For those still following this six page thread after over a year, here's the answer. Alas, due to the default forum sort order, only a handful of old timers will ever see it. But it's hilarious nevertheless.
Anyway, since people are still complaining about this, I thought I would take another look at it.
I checked the Chromium bug report for the issue. They blame Apple, even though few other apps have this problem. They filed feedback FB15681423 and washed their hands of the problem. As anyone who has ever filed an Apple feedback report knows, Apple isn't ever going to fix anything. If your app has a problem, and most other apps don't, then it's probably your problem to fix.
So what is the ultimate cause of the problem then? In 2020, Apple posted a Local Network Privacy FAQ on the Apple Developer Forums. There's an awful lot of information there. Later, in 2024, Apple upgraded that post to an official Tech Note: TN3179: Understanding local network privacy.

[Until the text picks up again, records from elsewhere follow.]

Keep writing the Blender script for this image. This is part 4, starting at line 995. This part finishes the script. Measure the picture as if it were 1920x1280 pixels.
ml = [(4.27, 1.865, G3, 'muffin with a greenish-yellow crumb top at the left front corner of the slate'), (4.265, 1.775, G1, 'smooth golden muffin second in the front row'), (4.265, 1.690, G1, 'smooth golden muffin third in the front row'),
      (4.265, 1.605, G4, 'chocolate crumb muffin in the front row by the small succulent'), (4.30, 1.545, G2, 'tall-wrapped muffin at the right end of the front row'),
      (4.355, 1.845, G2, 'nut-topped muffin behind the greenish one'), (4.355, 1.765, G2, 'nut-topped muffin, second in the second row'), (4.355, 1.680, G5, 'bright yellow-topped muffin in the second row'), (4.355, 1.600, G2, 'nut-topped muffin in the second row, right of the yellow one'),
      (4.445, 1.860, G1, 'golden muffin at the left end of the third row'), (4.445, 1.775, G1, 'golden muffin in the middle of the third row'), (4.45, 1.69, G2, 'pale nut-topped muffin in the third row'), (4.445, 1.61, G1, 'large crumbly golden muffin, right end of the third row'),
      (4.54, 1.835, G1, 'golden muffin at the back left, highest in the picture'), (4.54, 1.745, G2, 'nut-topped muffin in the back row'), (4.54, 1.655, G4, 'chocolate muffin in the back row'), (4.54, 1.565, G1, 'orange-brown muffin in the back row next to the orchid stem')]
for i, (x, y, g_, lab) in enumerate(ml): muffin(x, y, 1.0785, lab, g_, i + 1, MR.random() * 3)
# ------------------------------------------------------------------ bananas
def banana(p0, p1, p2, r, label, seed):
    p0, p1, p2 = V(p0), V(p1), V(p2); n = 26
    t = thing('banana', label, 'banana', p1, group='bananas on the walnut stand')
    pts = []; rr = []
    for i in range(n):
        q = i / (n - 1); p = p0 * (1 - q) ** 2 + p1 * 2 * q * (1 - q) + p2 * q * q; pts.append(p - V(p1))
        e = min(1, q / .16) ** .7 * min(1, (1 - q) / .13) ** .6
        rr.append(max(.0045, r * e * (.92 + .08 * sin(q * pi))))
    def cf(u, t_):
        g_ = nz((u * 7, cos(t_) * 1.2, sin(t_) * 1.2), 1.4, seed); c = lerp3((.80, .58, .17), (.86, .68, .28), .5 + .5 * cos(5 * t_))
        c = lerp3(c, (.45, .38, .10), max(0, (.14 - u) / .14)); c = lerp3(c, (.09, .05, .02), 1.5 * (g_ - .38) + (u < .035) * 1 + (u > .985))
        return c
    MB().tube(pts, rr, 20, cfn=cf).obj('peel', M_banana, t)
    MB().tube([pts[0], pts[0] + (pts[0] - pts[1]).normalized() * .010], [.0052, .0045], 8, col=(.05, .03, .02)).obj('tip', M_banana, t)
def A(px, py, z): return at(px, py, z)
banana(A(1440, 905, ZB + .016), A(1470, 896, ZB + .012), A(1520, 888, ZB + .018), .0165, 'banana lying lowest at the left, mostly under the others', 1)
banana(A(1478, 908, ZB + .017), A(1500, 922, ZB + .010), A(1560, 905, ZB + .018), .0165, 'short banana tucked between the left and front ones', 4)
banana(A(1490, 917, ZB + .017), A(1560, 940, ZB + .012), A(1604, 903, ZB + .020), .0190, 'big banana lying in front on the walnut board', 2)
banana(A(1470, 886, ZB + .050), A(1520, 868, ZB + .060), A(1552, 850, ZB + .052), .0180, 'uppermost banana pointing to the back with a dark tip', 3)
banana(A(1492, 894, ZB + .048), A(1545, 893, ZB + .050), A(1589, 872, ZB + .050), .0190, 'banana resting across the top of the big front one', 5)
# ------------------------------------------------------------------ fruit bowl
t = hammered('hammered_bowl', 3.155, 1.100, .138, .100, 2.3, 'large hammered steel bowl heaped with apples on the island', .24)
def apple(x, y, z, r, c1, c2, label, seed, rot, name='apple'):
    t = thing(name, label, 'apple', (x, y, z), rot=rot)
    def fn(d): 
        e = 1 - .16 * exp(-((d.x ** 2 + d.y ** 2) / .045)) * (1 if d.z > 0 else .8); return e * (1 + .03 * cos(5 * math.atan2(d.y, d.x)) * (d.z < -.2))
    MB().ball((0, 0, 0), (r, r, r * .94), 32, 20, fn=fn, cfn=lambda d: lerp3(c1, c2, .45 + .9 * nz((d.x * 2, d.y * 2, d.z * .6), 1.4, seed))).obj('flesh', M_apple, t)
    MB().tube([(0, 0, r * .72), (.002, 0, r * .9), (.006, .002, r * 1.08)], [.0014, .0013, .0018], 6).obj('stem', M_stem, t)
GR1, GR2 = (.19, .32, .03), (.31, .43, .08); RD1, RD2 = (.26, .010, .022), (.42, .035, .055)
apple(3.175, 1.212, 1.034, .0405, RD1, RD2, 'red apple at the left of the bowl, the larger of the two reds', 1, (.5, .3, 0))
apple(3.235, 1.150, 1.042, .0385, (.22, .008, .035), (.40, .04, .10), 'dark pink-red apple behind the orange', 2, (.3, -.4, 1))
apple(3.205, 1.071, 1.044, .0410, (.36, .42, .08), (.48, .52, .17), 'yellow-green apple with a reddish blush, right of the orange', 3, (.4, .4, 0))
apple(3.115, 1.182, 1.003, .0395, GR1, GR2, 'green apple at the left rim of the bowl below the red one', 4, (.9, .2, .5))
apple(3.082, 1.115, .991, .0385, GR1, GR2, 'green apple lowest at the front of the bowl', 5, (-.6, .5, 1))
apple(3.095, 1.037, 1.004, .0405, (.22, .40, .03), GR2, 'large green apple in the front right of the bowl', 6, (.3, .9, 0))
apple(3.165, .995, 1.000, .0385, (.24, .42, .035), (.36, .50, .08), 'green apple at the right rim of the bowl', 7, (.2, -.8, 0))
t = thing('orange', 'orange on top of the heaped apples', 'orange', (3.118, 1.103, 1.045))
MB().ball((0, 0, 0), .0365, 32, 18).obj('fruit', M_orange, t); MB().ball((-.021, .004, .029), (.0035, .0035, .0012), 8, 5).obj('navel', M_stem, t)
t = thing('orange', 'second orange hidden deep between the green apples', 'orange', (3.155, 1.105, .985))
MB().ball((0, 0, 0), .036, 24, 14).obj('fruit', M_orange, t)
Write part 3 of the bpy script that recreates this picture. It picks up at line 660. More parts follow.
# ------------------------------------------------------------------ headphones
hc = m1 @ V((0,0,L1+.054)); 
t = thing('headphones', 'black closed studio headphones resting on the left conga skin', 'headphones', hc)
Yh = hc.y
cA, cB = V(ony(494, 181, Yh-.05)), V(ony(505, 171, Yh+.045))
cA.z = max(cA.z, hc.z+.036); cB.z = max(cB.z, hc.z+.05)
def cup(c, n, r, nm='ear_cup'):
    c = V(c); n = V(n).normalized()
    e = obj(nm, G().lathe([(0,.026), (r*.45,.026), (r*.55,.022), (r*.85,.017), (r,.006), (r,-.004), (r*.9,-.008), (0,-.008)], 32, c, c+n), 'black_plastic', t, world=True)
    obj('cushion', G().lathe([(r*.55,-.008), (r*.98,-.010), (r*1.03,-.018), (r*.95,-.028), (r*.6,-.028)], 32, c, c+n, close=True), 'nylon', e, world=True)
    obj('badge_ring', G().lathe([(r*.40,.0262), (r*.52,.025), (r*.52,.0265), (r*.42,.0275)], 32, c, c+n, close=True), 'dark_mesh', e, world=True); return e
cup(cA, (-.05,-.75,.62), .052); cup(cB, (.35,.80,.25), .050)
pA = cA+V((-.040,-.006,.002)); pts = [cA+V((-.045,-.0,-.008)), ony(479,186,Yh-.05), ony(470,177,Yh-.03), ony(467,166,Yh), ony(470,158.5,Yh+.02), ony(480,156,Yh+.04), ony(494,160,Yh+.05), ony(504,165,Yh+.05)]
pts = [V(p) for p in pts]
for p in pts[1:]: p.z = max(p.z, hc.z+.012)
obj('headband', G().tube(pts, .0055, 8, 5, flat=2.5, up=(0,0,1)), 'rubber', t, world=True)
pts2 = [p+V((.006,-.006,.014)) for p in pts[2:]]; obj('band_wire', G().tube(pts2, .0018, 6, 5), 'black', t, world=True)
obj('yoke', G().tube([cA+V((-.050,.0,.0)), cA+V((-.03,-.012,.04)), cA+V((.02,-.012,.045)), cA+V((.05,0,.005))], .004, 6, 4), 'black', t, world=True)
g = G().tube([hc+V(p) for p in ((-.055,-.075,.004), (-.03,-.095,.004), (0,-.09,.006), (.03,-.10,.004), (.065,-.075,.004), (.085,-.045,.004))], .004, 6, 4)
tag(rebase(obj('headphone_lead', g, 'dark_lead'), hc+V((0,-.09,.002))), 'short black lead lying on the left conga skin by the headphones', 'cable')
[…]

The first paragraph highlights special macOS Considerations. Right below that are "Build considerations". Here's where it gets interesting. Apple says:
Local network privacy uses your main executable UUID as part of its implementation. If your main executable has no UUID, or shares a UUID with other programs, local network privacy may behave weirdly. To fix that, make sure your main executable has a UUID and that it’s unique. For more about this, see TN3178: Checking for and resolving build UUID problems.
So let's check out that other Tech Note. Right off the bat, it describes how to check for problems using the "dwarfdump --uuid" command. So let's try that with Google Chrome.
Google Chrome has a lot of parts. We'll need to use something fancy to find them all. Here is a command that performs that dwarfdump on all the executables in Chrome:
find /Applications/Google\ Chrome.app -type f -path "/Applications/Google Chrome.app/*/MacOS/*" -exec dwarfdump --uuid {} \;
If you clean up and sort that output, you'll notice something interesting...
Look at that. A whole bunch of duplicate UUIDs. (By the way, UUID stands for universally unique identifier. So clearly, duplicate UUIDs are bad).
The second to last comment in that Chromium bug report event mentions, "Another reason for this may be that Chrome keeps the previous version in the Framework." But Google discounts that in the last reply saying, "Keeping around previous framework versions is unrelated to this."
And that, my friends, is what's called "an impasse".